In my Book, the rejection of the insān kāmil is a rejection of God, the Ultimate Reality, etc. Take it however you want. The Muslims persecuted and rejected the Family of the Prophet (ع), the True Inheritors, and spent the next nearly 1200 years going from one deadly crisis to the next (with the Mongol onslaught coming near close to annihilating the Islamic world at one point in entirety). They then rejected the Primal Point and the Bayān, and during the past 174 years have experienced the 1200 years that preceded it in a compact, reinforced form on steroids. In my mind, there is a straight line from the rejection of the Point of the Bayān to crisis of the NAKBA, whether in 1948 or today. As I stated matters in the Bezel of the Wisdom of Pointhood in the Word of Ali Muhammad: God sent the people of Noah a physical deluge for rejecting Him; God has sent the people of the Furqān a spiritual deluge for rejecting their Qā'im and Mahdī in the Primal Point. Causes have effects, as it were, and usually those unseen causes not generally recognized can have the deeper and more devastating consequences and effects. Whatever the historicity of things, which the jury still remains out on, isn't this one of the key takeaways from what happened to the Jews based on how they treated Jesus Christ (ع)?

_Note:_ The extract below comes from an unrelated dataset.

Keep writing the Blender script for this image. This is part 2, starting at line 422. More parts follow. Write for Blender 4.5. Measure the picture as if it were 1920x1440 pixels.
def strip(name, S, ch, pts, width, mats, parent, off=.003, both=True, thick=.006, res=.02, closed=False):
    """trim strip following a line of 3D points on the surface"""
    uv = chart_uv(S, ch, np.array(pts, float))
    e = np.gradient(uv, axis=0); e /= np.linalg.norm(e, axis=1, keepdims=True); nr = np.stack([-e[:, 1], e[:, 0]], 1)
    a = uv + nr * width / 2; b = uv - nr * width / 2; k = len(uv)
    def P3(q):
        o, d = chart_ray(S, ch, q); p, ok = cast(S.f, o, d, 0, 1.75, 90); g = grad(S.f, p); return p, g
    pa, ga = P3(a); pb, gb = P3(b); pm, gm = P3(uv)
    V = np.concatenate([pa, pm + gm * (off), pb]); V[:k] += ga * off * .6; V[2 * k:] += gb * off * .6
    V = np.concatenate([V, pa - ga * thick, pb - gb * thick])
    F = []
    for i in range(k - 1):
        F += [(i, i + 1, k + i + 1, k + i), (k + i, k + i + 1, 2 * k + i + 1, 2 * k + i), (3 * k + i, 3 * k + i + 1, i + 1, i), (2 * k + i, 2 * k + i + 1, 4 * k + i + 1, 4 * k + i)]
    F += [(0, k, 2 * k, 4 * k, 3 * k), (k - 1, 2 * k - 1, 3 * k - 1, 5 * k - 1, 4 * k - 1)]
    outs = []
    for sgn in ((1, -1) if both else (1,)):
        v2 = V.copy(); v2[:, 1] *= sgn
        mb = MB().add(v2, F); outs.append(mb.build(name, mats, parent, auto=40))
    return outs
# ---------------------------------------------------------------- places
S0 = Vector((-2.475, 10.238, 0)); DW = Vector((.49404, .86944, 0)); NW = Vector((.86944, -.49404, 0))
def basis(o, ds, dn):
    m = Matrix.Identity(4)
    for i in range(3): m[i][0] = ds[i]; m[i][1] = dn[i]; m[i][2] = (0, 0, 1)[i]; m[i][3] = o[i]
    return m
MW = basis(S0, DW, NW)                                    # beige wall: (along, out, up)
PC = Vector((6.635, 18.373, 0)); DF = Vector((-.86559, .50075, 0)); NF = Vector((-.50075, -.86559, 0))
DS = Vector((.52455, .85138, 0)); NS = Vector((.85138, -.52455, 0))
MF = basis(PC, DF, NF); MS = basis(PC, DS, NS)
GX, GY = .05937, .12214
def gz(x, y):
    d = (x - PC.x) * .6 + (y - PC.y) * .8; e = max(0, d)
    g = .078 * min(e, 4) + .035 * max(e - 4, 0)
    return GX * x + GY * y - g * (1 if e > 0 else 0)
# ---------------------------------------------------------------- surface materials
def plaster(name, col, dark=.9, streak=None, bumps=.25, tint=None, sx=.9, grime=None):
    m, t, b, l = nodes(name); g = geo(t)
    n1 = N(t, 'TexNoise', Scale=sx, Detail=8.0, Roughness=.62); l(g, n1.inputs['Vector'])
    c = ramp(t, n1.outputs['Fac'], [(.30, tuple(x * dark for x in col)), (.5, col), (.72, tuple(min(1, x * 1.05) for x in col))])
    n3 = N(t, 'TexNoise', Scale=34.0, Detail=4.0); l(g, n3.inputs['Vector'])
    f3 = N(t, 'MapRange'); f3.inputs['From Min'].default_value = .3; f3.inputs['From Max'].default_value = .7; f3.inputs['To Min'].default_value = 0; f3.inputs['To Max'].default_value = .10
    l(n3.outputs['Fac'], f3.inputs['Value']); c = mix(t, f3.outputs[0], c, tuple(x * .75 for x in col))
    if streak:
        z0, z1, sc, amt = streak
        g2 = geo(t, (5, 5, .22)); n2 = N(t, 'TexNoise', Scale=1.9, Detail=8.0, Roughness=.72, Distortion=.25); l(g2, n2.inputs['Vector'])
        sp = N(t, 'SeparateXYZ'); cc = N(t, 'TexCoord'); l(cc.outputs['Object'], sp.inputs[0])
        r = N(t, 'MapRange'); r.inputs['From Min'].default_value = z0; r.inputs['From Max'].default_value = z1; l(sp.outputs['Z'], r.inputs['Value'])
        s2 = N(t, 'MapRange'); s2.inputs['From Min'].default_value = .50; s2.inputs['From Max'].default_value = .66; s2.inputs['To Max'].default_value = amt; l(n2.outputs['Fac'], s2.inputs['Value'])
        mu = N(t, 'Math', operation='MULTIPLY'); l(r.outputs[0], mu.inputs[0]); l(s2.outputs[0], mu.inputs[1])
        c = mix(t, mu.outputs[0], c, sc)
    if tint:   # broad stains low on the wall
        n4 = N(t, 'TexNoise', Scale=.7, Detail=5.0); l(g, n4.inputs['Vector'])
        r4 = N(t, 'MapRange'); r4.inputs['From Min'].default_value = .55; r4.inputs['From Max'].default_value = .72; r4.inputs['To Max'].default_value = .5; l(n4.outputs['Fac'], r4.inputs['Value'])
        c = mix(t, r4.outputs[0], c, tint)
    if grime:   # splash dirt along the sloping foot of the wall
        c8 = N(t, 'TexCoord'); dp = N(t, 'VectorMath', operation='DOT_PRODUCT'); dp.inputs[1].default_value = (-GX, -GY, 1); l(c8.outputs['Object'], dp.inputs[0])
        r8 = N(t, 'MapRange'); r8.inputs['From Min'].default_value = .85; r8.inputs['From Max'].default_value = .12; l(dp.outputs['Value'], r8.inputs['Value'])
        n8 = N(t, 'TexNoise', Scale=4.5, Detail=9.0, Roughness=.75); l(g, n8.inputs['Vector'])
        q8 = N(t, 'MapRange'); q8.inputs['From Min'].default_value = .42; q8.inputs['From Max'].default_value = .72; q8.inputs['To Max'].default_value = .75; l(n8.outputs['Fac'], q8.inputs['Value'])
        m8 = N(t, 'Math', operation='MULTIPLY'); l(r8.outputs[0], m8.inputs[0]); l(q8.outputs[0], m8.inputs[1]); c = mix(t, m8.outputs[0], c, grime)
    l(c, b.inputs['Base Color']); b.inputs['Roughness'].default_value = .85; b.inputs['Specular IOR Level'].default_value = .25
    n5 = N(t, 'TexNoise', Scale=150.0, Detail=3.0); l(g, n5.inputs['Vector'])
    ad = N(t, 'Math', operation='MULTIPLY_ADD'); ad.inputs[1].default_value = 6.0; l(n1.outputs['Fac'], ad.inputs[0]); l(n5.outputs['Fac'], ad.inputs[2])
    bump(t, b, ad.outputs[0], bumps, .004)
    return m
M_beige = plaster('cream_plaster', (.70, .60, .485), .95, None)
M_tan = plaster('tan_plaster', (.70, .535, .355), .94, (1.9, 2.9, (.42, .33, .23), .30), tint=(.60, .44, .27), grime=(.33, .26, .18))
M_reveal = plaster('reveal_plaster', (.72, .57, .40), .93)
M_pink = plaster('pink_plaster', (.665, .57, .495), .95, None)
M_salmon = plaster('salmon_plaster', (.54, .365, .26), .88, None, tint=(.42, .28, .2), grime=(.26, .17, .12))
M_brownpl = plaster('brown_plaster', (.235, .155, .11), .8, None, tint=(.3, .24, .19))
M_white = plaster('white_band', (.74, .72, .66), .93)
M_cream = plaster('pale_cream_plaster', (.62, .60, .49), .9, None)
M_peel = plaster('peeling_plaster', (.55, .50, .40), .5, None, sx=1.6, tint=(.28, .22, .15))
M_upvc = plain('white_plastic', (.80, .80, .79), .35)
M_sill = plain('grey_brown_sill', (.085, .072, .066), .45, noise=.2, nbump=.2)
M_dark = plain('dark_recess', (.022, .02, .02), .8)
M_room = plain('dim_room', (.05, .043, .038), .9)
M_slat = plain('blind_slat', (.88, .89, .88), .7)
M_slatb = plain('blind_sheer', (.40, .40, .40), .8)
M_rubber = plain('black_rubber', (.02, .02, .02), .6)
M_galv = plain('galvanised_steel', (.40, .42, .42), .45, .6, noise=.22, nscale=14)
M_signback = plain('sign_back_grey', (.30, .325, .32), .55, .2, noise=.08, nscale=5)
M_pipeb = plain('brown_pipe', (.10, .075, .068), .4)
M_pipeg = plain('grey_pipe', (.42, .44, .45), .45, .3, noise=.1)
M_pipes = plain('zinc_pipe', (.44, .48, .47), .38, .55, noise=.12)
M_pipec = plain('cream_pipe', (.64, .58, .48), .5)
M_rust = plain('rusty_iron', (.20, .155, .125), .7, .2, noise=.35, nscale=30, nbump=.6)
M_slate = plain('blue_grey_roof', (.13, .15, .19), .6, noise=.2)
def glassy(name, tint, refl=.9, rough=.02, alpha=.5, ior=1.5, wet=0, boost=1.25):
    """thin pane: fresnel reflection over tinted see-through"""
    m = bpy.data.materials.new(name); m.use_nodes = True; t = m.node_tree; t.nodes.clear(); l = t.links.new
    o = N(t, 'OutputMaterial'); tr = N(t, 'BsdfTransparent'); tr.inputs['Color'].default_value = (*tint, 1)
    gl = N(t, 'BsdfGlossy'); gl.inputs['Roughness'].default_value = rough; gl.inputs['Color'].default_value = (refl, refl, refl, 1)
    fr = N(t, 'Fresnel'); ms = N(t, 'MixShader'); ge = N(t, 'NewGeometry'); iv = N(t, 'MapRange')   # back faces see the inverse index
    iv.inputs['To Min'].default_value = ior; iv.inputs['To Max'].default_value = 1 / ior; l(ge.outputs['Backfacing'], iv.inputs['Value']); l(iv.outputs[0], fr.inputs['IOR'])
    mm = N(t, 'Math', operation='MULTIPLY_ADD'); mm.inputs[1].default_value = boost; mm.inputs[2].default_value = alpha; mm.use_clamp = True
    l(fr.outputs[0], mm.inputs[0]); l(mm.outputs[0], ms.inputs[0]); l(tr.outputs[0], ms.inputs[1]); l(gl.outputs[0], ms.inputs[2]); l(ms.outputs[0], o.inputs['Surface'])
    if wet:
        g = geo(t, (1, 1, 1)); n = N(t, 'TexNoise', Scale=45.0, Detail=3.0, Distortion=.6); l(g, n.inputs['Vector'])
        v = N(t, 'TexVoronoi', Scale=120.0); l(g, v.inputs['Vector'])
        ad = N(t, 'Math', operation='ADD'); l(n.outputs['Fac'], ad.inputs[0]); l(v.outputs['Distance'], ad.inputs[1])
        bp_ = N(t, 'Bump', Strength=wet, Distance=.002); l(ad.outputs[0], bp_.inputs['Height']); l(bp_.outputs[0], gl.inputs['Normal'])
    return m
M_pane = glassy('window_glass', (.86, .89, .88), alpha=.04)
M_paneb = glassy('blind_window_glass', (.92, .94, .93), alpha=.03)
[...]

Is there even a question then as to why belief - or rather gnosis , i.e. ma'rifa - in the locus of a True Divine Manifestation is so important even when it may appear on some level to be exclusivist? Have the Qur'an or the Shi'i hadith corpora asserted any differently? I have found many contemporaries who talk about perennialism or try to assess a given creed based on how perennialist or universalist it may or may not be engaging in a sort of delusional game of optionalization qua a Wittgensteinian language game using religion to that end. This is the malevolent postmodern neoliberal zeitgeist in the domain of religion and spirituality in operation where most people are really shopping for a club with a doctrine to belong to and not to follow a Path to the All-High.

 

Unless one has direct Taste and experience of these Perennial and Universal Truths, assessing a creed based on such criteria on a mere intellectual level is like fallaciously assessing the validity of relationships based on whether they subscribe to polyamory or not (and, believe me, perennialism/universalism is being used by some people in a promiscuously intellectual sort of way sometimes). A genuine spiritual Path is like a marriage with all the rules normally around such well functioning relationships intact occurring within it, but on another level and plane. So realize the Truth first and then its perenniality/universality will show itself to you beyond just talk and words on a page - or mere consensus. This can be easily proven based on the phenomenology of love itself. One can be with many people, but it is always that one who becomes that One True Love of one's life one never ever forgets. This dynamic is both a telling metaphor for the God/human dynamic as well as the exclusive focus of a given Path to the All-High regarding itself (provided, that is, the Path is real and not one of the endless varieties of snake-oil we see in our times). But once you get There - and only when you get There - then you get to see, taste and feel the perenniality/universality of things in the God manifested in every form of belief. My point of departure on this specific question comes from Ibn 'Arabi’s famous statement made in the 2nd volume of the Futūḥāt al-Makkīyyah, and I work from there:

 

So glory be to the One Who manifests everything,  for It is their very essence!